Рассказ о Саше хочется закончить его же словами, которые он сказал на одной из наших ветеранских встреч:
– Я считаю, что родился дважды: первый раз меня родила мать; а второй раз, уже как гражданин, я родился в боях на Северо-Западном фронте.
Очень верные слова!
Никогда позже от наших бойцов не требовалось такого напряжения, такого количества духовных и физических сил, сколько их было отдано за две недели боев под Горбами!
Ненависть к противнику теперь постоянно прорывалась в наших разговорах. "Вот придем в Германию, я там никого не пожалею, ни старуху, ни ребенка!",- горячился девятнадцатилетний сержант Евгений Комаров, командир отделения разведки нашего дивизиона, сменивший погибшего сержанта Зайца. В 1941 году у него погибла вся семья: отец и старший брат – на фронте, а мать – в тылу под фашистскими бомбами. Женя воевал смело и отважно. Немецкий снаряд, разорвавшись рядом с наблюдательным пунктом, искромсал его тело до неузнаваемости. Не стало еще одного моего товарища. И похоронку послать некому…

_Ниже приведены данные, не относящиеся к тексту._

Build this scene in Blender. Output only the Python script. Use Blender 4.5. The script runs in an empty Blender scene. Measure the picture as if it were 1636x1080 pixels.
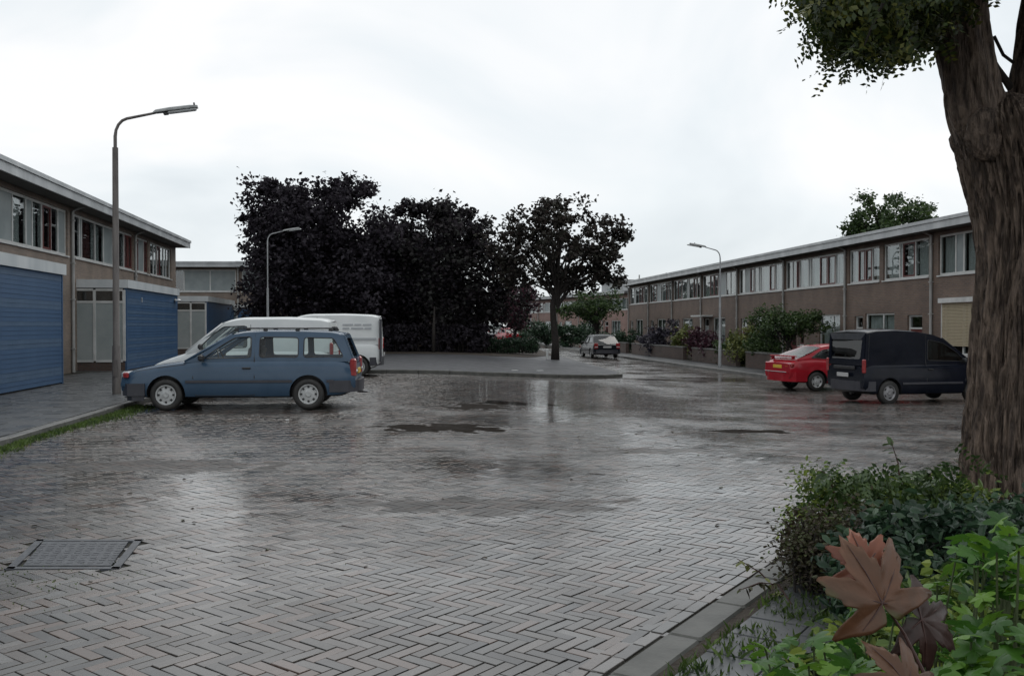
import bpy, bmesh, math, random
import numpy as np
from mathutils import Vector, Matrix, noise as mnoise
from mathutils.geometry import tessellate_polygon
R = math.radians
SC = bpy.context.scene
COL = SC.collection
random.seed(7); RNG = np.random.default_rng(7)

# ------------------------------------------------------------ camera, sky, sun, exposure
EYE = 1.53
cam_d = bpy.data.cameras.new('camera'); cam = bpy.data.objects.new('camera', cam_d); COL.objects.link(cam)
cam.location = (0, 0, EYE); cam.rotation_euler = (R(90 - 0.764), 0, 0)
cam_d.sensor_width = 36; cam_d.lens = 33.0; cam_d.clip_start = .05; cam_d.clip_end = 2000
SC.camera = cam
SUN_EL, SUN_AZ = 52, 25          # azimuth measured from +Y towards +X
w = bpy.data.worlds.new('World'); SC.world = w; w.use_nodes = True
nt = w.node_tree; nt.nodes.clear()
def N(t, tree=None, **k):
    n = (tree or nt).nodes.new(t)
    for a, b in k.items(): setattr(n, a, b)
    return n
L = nt.links.new
wo = N('ShaderNodeOutputWorld')
sky = N('ShaderNodeTexSky'); sky.sky_type = 'NISHITA'; sky.sun_disc = False
sky.sun_elevation = R(SUN_EL); sky.sun_rotation = R(SUN_AZ)
bg1 = N('ShaderNodeBackground'); bg1.inputs[1].default_value = .10; L(sky.outputs[0], bg1.inputs[0])
tc = N('ShaderNodeTexCoord')
mp = N('ShaderNodeMapping'); mp.inputs['Scale'].default_value = (1.0, 1.0, 1.9); L(tc.outputs['Generated'], mp.inputs[0])
nz = N('ShaderNodeTexNoise'); nz.inputs['Scale'].default_value = 2.1; nz.inputs['Detail'].default_value = 5; nz.inputs['Roughness'].default_value = .5
nz.inputs['Distortion'].default_value = .6
L(mp.outputs[0], nz.inputs[0])
cr = N('ShaderNodeValToRGB'); e = cr.color_ramp.elements
e[0].position = .33; e[0].color = (.70, .755, .79, 1); e[1].position = .60; e[1].color = (1.0, 1.0, 1.0, 1)
m_ = e.new(.47); m_.color = (.85, .895, .92, 1)
L(nz.outputs[0], cr.inputs[0])
bg2 = N('ShaderNodeBackground'); bg2.inputs[1].default_value = 1.05; L(cr.outputs[0], bg2.inputs[0])
mx = N('ShaderNodeMixShader'); mx.inputs[0].default_value = .93
L(bg1.outputs[0], mx.inputs[1]); L(bg2.outputs[0], mx.inputs[2]); L(mx.outputs[0], wo.inputs[0])
sd = bpy.data.lights.new('sun', 'SUN'); sd.energy = .5; sd.angle = R(25); sd.color = (1, .97, .92)
so = bpy.data.objects.new('sun', sd); COL.objects.link(so)
_d = Vector((math.sin(R(SUN_AZ)) * math.cos(R(SUN_EL)), math.cos(R(SUN_AZ)) * math.cos(R(SUN_EL)), math.sin(R(SUN_EL))))
so.rotation_euler = (-_d).to_track_quat('-Z', 'Y').to_euler(); so.location = (0, 0, 30)
SC.view_settings.view_transform = 'Standard'; SC.view_settings.look = 'None'
SC.view_settings.exposure = 0; SC.view_settings.gamma = 1; SC.view_settings.use_curve_mapping = False
SC.render.engine = 'CYCLES'
SC.cycles.max_bounces = 6; SC.cycles.transparent_max_bounces = 24; SC.cycles.caustics_reflective = False; SC.cycles.caustics_refractive = False

# ------------------------------------------------------------ ground shape
def S(a, b, t):
    t = np.clip((np.asarray(t, float) - a) / (b - a), 0, 1); return t * t * (3 - 2 * t)
def G(x, y):                                   # height of the street surface: it falls gently away to the right
    return -.47 * S(8, 28, y) * S(-4, 6.5, x)
def GF(x, y): return float(G(x, y))
def LK(y): return -6.4 - .125 * (y - 11.8)    # left kerb
def RK(y): return 9.56 - .128 * (y - 36.1)    # right kerb beyond the bays

# ------------------------------------------------------------ materials
def mat(name, col, rough=.6, col2=None, scale=4., detail=4, bump=0., bscale=30., spec=.5, metal=0., coat=0., rough2=None, rscale=1.5, stretch=(1, 1, 1), space='Object', lo=.35, hi=.65, bdist=.01):
    m = bpy.data.materials.new(name); m.use_nodes = True; t = m.node_tree; b = t.nodes['Principled BSDF']
    b.inputs['Base Color'].default_value = (*col, 1); b.inputs['Roughness'].default_value = rough
    b.inputs['Specular IOR Level'].default_value = spec; b.inputs['Metallic'].default_value = metal
    b.inputs['Coat Weight'].default_value = coat; b.inputs['Coat Roughness'].default_value = .05
    if space == 'World': src = N('ShaderNodeNewGeometry', t).outputs['Position']
    else: src = N('ShaderNodeTexCoord', t).outputs['Object']
    mp = N('ShaderNodeMapping', t); mp.inputs['Scale'].default_value = stretch; t.links.new(src, mp.inputs[0])
    if col2:
        n = N('ShaderNodeTexNoise', t); n.inputs['Scale'].default_value = scale; n.inputs['Detail'].default_value = detail; n.inputs['Roughness'].default_value = .6
        t.links.new(mp.outputs[0], n.inputs[0])
        r = N('ShaderNodeValToRGB', t); r.color_ramp.elements[0].position = lo; r.color_ramp.elements[1].position = hi
        r.color_ramp.elements[0].color = (*col, 1); r.color_ramp.elements[1].color = (*col2, 1)
        t.links.new(n.outputs[0], r.inputs[0]); t.links.new(r.outputs[0], b.inputs['Base Color'])
    if rough2 is not None:
        n = N('ShaderNodeTexNoise', t); n.inputs['Scale'].default_value = rscale; n.inputs['Detail'].default_value = 4
        t.links.new(src, n.inputs[0])
        q = N('ShaderNodeMapRange', t); q.inputs[1].default_value = .35; q.inputs[2].default_value = .65; q.inputs[3].default_value = rough; q.inputs[4].default_value = rough2
        t.links.new(n.outputs[0], q.inputs[0]); t.links.new(q.outputs[0], b.inputs['Roughness'])
    if bump:
        n = N('ShaderNodeTexNoise', t); n.inputs['Scale'].default_value = bscale; n.inputs['Detail'].default_value = 6
        t.links.new(mp.outputs[0], n.inputs[0])
        u = N('ShaderNodeBump', t); u.inputs['Strength'].default_value = bump; u.inputs['Distance'].default_value = bdist
        t.links.new(n.outputs[0], u.inputs['Height']); t.links.new(u.outputs[0], b.inputs['Normal'])
    return m

def leafmat(name, c1, c2, c3=None, trans=.25, scale=3., rough=.45, var_obj=False, spec=.4):
    m = bpy.data.materials.new(name); m.use_nodes = True; t = m.node_tree; b = t.nodes['Principled BSDF']; out = t.nodes['Material Output']
    g = N('ShaderNodeNewGeometry', t)
    n = N('ShaderNodeTexNoise', t); n.inputs['Scale'].default_value = scale; n.inputs['Detail'].default_value = 3; t.links.new(g.outputs['Position'], n.inputs[0])
    a = N('ShaderNodeMath', t); a.operation = 'MULTIPLY_ADD'; t.links.new(g.outputs['Random Per Island'], a.inputs[0]); a.inputs[1].default_value = .5; a.inputs[2].default_value = -.25
    if var_obj:
        oi = N('ShaderNodeObjectInfo', t); t.links.new(oi.outputs['Random'], a.inputs[0]); a.inputs[1].default_value = .7; a.inputs[2].default_value = -.35
    s = N('ShaderNodeMath', t); s.operation = 'ADD'; t.links.new(n.outputs[0], s.inputs[0]); t.links.new(a.outputs[0], s.inputs[1])
    r = N('ShaderNodeValToRGB', t); r.color_ramp.elements[0].position = .25; r.color_ramp.elements[1].position = .75
    r.color_ramp.elements[0].color = (*c1, 1); r.color_ramp.elements[1].color = (*c2, 1)
    if c3: q = r.color_ramp.elements.new(.5); q.color = (*c3, 1)
    t.links.new(s.outputs[0], r.inputs[0]); t.links.new(r.outputs[0], b.inputs['Base Color']); b.inputs['Roughness'].default_value = rough; b.inputs['Specular IOR Level'].default_value = spec
    if trans:
        tr = N('ShaderNodeBsdfTranslucent', t); t.links.new(r.outputs[0], tr.inputs[0])
        x = N('ShaderNodeMixShader', t); x.inputs[0].default_value = trans
        t.links.new(b.outputs[0], x.inputs[1]); t.links.new(tr.outputs[0], x.inputs[2]); t.links.new(x.outputs[0], out.inputs[0])
    return m

def glassmat(name, tint=(.55, .6, .6), ior=1.5, rough=.02, base=0.0):
    m = bpy.data.materials.new(name); m.use_nodes = True; t = m.node_tree; t.nodes.clear()
    o = N('ShaderNodeOutputMaterial', t); tr = N('ShaderNodeBsdfTransparent', t); tr.inputs[0].default_value = (*tint, 1)
    gl = N('ShaderNodeBsdfGlossy', t); gl.inputs['Roughness'].default_value = rough
    lw = N('ShaderNodeLayerWeight', t); lw.inputs[0].default_value = .5
    pw = N('ShaderNodeMath', t); pw.operation = 'POWER'; pw.inputs[1].default_value = 5; t.links.new(lw.outputs['Facing'], pw.inputs[0])
    f0 = ((ior - 1) / (ior + 1)) ** 2 + base
    ad = N('ShaderNodeMath', t); ad.operation = 'MULTIPLY_ADD'; ad.inputs[1].default_value = 1 - f0; ad.inputs[2].default_value = f0; ad.use_clamp = True; t.links.new(pw.outputs[0], ad.inputs[0])
    x = N('ShaderNodeMixShader', t); t.links.new(ad.outputs[0], x.inputs[0]); t.links.new(tr.outputs[0], x.inputs[1]); t.links.new(gl.outputs[0], x.inputs[2])
    n = N('ShaderNodeTexNoise', t); n.inputs['Scale'].default_value = 1.6; tc = N('ShaderNodeTexCoord', t); t.links.new(tc.outputs['Object'], n.inputs[0])
    u = N('ShaderNodeBump', t); u.inputs['Strength'].default_value = .06; u.inputs['Distance'].default_value = .02; t.links.new(n.outputs[0], u.inputs['Height']); t.links.new(u.outputs[0], gl.inputs['Normal'])
    t.links.new(x.outputs[0], o.inputs[0]); return m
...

Большинство знакомых мне солдат и офицеров были настроены по отношению к немцам примерно так же, как сержант Комаров. Да и в тылу, узнавая о зверствах оккупантов, люди не могли простить этого врагу. Отец писал мне в те дни: "Танюшка спрашивает, сколько ты убил фрицев?" Моей любопытной племяннице шел… шестой год!
Тогда слова "немцы, фрицы, фашисты" одинаково обозначали ненавистных нам оккупантов.
Это было до появления известной редакционной статьи в газете "Правда", разъяснившей разницу между фашистами и немецким народом. В статье говорилось, что гитлеры приходят и уходят, а немецкий народ остается и не может стать объектом мести. Наш ум понимал эти истины, но сердце болело по погибшим и не сразу подчинялось разуму.